What was truly alarming about last weekend's turmoil, he said, was the intensity of the physical violence. In one widely shared video from Saturday night, about seven young people kicked and stomped on a person curled up on the sidewalk outside Blarney's.

"It has risen to a point that it's even more scary," Mulrooney said, noting the young people throwing rocks at police and other random people Friday night, a masked group fighting Saturday night and continued disorder into Sunday.

"Until there's some type of consequence that combats it, it'll continue all summer long," he said.

'How do we curb this?'

Law enforcement officials over the years have tackled shootings and drag racing by shutting down Dinkytown streets for the weekend, said Kent Kramp, president of the Dinkytown Business Alliance and owner of two Raising Cane's restaurants near the U campus. Closing the streets curtails movement in and out of the area and is intended to prevent people from making a quick getaway after shooting guns or committing other crimes. Streets last year were covered with steel plates to discourage drag racers from doing donuts.

"But I don't think any of us were thinking there would be huge crowds of juveniles punching and kicking at will," Kramp said. "We don't need anybody coming in causing problems, driving people away, making people think it's not safe. It's just going to destroy the business that's left."
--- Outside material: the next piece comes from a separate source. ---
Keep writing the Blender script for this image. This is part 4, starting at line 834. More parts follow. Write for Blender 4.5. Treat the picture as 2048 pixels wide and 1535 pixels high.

At Tuesday's packed community meeting at University Baptist Church, O'Hara referred to Hashi, the 18-year-old charged in connection with the mayhem, and said he had been arrested three nights in a row on charges of disorderly conduct, rioting and attempted auto theft. The statement elicited gasps from the room.

A panel of city and law enforcement officials — including Council Members Robin Wonsley and Mike Rainville, Minneapolis Community Safety Commissioner Cedric Alexander, and Nick Juarez from the U's Department of Public Safety — offered ideas on extra patrols, traffic control, mobile live-feed cameras, increased lighting and civilian walking clubs. They said concerned residents can help direct more police resources to the area if they see something and call 911.

The teens taken to the Youth Connection Center talk to staffers about what's going on at home and why they're out at night, said Police Inspector Sean McGinty. But Minneapolis' youth development programs, many of them run by the city's Park Board, aren't going to affect kids from the suburbs, Rainville said.

"That's where the parents have to come in," he said.

McGinty noted that crime on the whole is trending down throughout the Second Precinct — which includes northeast and southeast Minneapolis, as well as Dinkytown — despite rapid population growth due to increased housing density and residents moving from other parts of the city.

Marcia Cotter of the Campus Safety Coalition, a parents group, said she's heard many of the same safety suggestions and strategies before. But it was news to her, she said, that most of the teens causing trouble in Dinkytown last weekend hailed from the suburbs.

"We recognize everybody's doing what they can with what they have, but it's frustrating that we never seem to get to how we're going to deal with the juveniles," she said. "What options do we have, how do we curb this before it gets worse, what consequences can they be held to?"